* begin Dataset extract *
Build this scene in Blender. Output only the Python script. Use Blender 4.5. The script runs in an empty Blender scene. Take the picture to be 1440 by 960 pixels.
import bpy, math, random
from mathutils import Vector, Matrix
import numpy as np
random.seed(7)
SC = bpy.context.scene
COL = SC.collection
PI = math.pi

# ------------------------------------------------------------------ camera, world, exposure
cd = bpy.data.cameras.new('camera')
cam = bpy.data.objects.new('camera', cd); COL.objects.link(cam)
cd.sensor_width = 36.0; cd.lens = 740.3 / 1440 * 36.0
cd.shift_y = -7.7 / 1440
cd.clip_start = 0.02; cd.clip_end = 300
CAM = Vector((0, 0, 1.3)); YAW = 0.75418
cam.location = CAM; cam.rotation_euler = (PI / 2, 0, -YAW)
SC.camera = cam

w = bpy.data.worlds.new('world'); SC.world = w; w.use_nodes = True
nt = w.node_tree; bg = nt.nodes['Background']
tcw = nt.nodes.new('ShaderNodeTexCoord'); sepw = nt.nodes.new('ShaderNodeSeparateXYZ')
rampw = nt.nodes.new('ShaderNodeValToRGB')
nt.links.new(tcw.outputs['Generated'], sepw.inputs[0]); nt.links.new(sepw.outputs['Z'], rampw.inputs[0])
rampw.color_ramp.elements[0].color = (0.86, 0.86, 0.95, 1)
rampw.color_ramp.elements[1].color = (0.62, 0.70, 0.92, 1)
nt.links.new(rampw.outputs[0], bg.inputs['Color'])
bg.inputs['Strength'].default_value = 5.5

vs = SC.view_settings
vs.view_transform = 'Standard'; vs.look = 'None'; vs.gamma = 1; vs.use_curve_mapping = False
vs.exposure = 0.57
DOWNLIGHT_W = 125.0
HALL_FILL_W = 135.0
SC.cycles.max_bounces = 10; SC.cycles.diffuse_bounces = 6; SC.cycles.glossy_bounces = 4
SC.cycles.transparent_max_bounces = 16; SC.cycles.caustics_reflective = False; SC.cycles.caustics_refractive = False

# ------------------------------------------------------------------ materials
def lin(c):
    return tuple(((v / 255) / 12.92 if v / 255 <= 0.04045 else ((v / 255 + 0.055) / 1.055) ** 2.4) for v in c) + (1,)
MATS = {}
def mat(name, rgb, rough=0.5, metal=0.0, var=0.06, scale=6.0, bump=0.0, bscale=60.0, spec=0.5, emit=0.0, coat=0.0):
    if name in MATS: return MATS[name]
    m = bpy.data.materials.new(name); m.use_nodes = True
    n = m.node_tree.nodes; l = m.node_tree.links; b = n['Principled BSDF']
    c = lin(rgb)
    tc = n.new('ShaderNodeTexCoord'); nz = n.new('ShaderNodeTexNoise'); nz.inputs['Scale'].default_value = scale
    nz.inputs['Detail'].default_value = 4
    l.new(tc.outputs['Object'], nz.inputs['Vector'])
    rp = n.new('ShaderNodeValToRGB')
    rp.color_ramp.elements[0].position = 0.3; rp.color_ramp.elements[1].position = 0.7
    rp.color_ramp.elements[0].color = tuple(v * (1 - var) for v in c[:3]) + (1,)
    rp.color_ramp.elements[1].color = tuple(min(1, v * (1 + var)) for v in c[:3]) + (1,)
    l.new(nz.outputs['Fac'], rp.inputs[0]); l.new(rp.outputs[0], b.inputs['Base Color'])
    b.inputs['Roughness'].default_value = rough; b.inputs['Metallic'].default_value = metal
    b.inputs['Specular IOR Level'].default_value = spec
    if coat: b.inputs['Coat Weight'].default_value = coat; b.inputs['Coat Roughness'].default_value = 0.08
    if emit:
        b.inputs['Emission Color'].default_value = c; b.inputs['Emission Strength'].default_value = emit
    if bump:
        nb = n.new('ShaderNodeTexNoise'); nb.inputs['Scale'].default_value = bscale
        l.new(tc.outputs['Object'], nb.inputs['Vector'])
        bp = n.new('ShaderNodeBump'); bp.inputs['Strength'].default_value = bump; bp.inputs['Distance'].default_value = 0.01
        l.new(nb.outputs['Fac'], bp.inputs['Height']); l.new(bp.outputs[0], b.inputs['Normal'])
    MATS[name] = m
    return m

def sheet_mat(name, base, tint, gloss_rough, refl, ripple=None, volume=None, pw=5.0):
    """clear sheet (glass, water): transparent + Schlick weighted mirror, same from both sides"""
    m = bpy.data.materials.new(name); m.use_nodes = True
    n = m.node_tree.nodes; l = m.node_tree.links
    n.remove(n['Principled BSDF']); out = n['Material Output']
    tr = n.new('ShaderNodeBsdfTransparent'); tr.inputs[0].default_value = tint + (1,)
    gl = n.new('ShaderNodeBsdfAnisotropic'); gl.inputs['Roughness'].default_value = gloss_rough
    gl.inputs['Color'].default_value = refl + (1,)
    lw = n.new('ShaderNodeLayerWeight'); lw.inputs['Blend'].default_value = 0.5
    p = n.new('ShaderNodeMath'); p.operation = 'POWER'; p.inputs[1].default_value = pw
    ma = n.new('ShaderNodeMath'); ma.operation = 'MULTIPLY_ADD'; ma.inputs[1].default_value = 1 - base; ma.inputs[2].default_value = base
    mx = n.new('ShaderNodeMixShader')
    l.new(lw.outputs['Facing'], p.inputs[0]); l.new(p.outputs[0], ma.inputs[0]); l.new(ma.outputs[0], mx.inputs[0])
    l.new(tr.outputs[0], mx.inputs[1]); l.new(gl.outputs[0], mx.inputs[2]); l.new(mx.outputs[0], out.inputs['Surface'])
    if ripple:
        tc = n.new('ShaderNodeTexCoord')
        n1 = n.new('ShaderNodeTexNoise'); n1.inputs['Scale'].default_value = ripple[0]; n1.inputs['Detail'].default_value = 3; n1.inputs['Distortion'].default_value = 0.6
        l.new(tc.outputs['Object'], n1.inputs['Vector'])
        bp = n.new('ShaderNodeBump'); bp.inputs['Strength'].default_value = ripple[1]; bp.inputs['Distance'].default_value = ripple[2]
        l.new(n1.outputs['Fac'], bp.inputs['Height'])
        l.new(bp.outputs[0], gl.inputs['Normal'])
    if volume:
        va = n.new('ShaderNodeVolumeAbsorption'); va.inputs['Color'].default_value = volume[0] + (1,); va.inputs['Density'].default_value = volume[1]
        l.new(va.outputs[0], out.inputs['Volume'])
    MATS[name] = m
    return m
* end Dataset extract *
→ What to do: Write the data back out verbatim.

→ Response to this task:
Build this scene in Blender. Output only the Python script. Use Blender 4.5. The script runs in an empty Blender scene. Take the picture to be 1440 by 960 pixels.
import bpy, math, random
from mathutils import Vector, Matrix
import numpy as np
random.seed(7)
SC = bpy.context.scene
COL = SC.collection
PI = math.pi

# ------------------------------------------------------------------ camera, world, exposure
cd = bpy.data.cameras.new('camera')
cam = bpy.data.objects.new('camera', cd); COL.objects.link(cam)
cd.sensor_width = 36.0; cd.lens = 740.3 / 1440 * 36.0
cd.shift_y = -7.7 / 1440
cd.clip_start = 0.02; cd.clip_end = 300
CAM = Vector((0, 0, 1.3)); YAW = 0.75418
cam.location = CAM; cam.rotation_euler = (PI / 2, 0, -YAW)
SC.camera = cam

w = bpy.data.worlds.new('world'); SC.world = w; w.use_nodes = True
nt = w.node_tree; bg = nt.nodes['Background']
tcw = nt.nodes.new('ShaderNodeTexCoord'); sepw = nt.nodes.new('ShaderNodeSeparateXYZ')
rampw = nt.nodes.new('ShaderNodeValToRGB')
nt.links.new(tcw.outputs['Generated'], sepw.inputs[0]); nt.links.new(sepw.outputs['Z'], rampw.inputs[0])
rampw.color_ramp.elements[0].color = (0.86, 0.86, 0.95, 1)
rampw.color_ramp.elements[1].color = (0.62, 0.70, 0.92, 1)
nt.links.new(rampw.outputs[0], bg.inputs['Color'])
bg.inputs['Strength'].default_value = 5.5

vs = SC.view_settings
vs.view_transform = 'Standard'; vs.look = 'None'; vs.gamma = 1; vs.use_curve_mapping = False
vs.exposure = 0.57
DOWNLIGHT_W = 125.0
HALL_FILL_W = 135.0
SC.cycles.max_bounces = 10; SC.cycles.diffuse_bounces = 6; SC.cycles.glossy_bounces = 4
SC.cycles.transparent_max_bounces = 16; SC.cycles.caustics_reflective = False; SC.cycles.caustics_refractive = False

# ------------------------------------------------------------------ materials
def lin(c):
    return tuple(((v / 255) / 12.92 if v / 255 <= 0.04045 else ((v / 255 + 0.055) / 1.055) ** 2.4) for v in c) + (1,)
MATS = {}
def mat(name, rgb, rough=0.5, metal=0.0, var=0.06, scale=6.0, bump=0.0, bscale=60.0, spec=0.5, emit=0.0, coat=0.0):
    if name in MATS: return MATS[name]
    m = bpy.data.materials.new(name); m.use_nodes = True
    n = m.node_tree.nodes; l = m.node_tree.links; b = n['Principled BSDF']
    c = lin(rgb)
    tc = n.new('ShaderNodeTexCoord'); nz = n.new('ShaderNodeTexNoise'); nz.inputs['Scale'].default_value = scale
    nz.inputs['Detail'].default_value = 4
    l.new(tc.outputs['Object'], nz.inputs['Vector'])
    rp = n.new('ShaderNodeValToRGB')
    rp.color_ramp.elements[0].position = 0.3; rp.color_ramp.elements[1].position = 0.7
    rp.color_ramp.elements[0].color = tuple(v * (1 - var) for v in c[:3]) + (1,)
    rp.color_ramp.elements[1].color = tuple(min(1, v * (1 + var)) for v in c[:3]) + (1,)
    l.new(nz.outputs['Fac'], rp.inputs[0]); l.new(rp.outputs[0], b.inputs['Base Color'])
    b.inputs['Roughness'].default_value = rough; b.inputs['Metallic'].default_value = metal
    b.inputs['Specular IOR Level'].default_value = spec
    if coat: b.inputs['Coat Weight'].default_value = coat; b.inputs['Coat Roughness'].default_value = 0.08
    if emit:
        b.inputs['Emission Color'].default_value = c; b.inputs['Emission Strength'].default_value = emit
    if bump:
        nb = n.new('ShaderNodeTexNoise'); nb.inputs['Scale'].default_value = bscale
        l.new(tc.outputs['Object'], nb.inputs['Vector'])
        bp = n.new('ShaderNodeBump'); bp.inputs['Strength'].default_value = bump; bp.inputs['Distance'].default_value = 0.01
        l.new(nb.outputs['Fac'], bp.inputs['Height']); l.new(bp.outputs[0], b.inputs['Normal'])
    MATS[name] = m
    return m

def sheet_mat(name, base, tint, gloss_rough, refl, ripple=None, volume=None, pw=5.0):
    """clear sheet (glass, water): transparent + Schlick weighted mirror, same from both sides"""
    m = bpy.data.materials.new(name); m.use_nodes = True
    n = m.node_tree.nodes; l = m.node_tree.links
    n.remove(n['Principled BSDF']); out = n['Material Output']
    tr = n.new('ShaderNodeBsdfTransparent'); tr.inputs[0].default_value = tint + (1,)
    gl = n.new('ShaderNodeBsdfAnisotropic'); gl.inputs['Roughness'].default_value = gloss_rough
    gl.inputs['Color'].default_value = refl + (1,)
    lw = n.new('ShaderNodeLayerWeight'); lw.inputs['Blend'].default_value = 0.5
    p = n.new('ShaderNodeMath'); p.operation = 'POWER'; p.inputs[1].default_value = pw
    ma = n.new('ShaderNodeMath'); ma.operation = 'MULTIPLY_ADD'; ma.inputs[1].default_value = 1 - base; ma.inputs[2].default_value = base
    mx = n.new('ShaderNodeMixShader')
    l.new(lw.outputs['Facing'], p.inputs[0]); l.new(p.outputs[0], ma.inputs[0]); l.new(ma.outputs[0], mx.inputs[0])
    l.new(tr.outputs[0], mx.inputs[1]); l.new(gl.outputs[0], mx.inputs[2]); l.new(mx.outputs[0], out.inputs['Surface'])
    if ripple:
        tc = n.new('ShaderNodeTexCoord')
        n1 = n.new('ShaderNodeTexNoise'); n1.inputs['Scale'].default_value = ripple[0]; n1.inputs['Detail'].default_value = 3; n1.inputs['Distortion'].default_value = 0.6
        l.new(tc.outputs['Object'], n1.inputs['Vector'])
        bp = n.new('ShaderNodeBump'); bp.inputs['Strength'].default_value = ripple[1]; bp.inputs['Distance'].default_value = ripple[2]
        l.new(n1.outputs['Fac'], bp.inputs['Height'])
        l.new(bp.outputs[0], gl.inputs['Normal'])
    if volume:
        va = n.new('ShaderNodeVolumeAbsorption'); va.inputs['Color'].default_value = volume[0] + (1,); va.inputs['Density'].default_value = volume[1]
        l.new(va.outputs[0], out.inputs['Volume'])
    MATS[name] = m
    return m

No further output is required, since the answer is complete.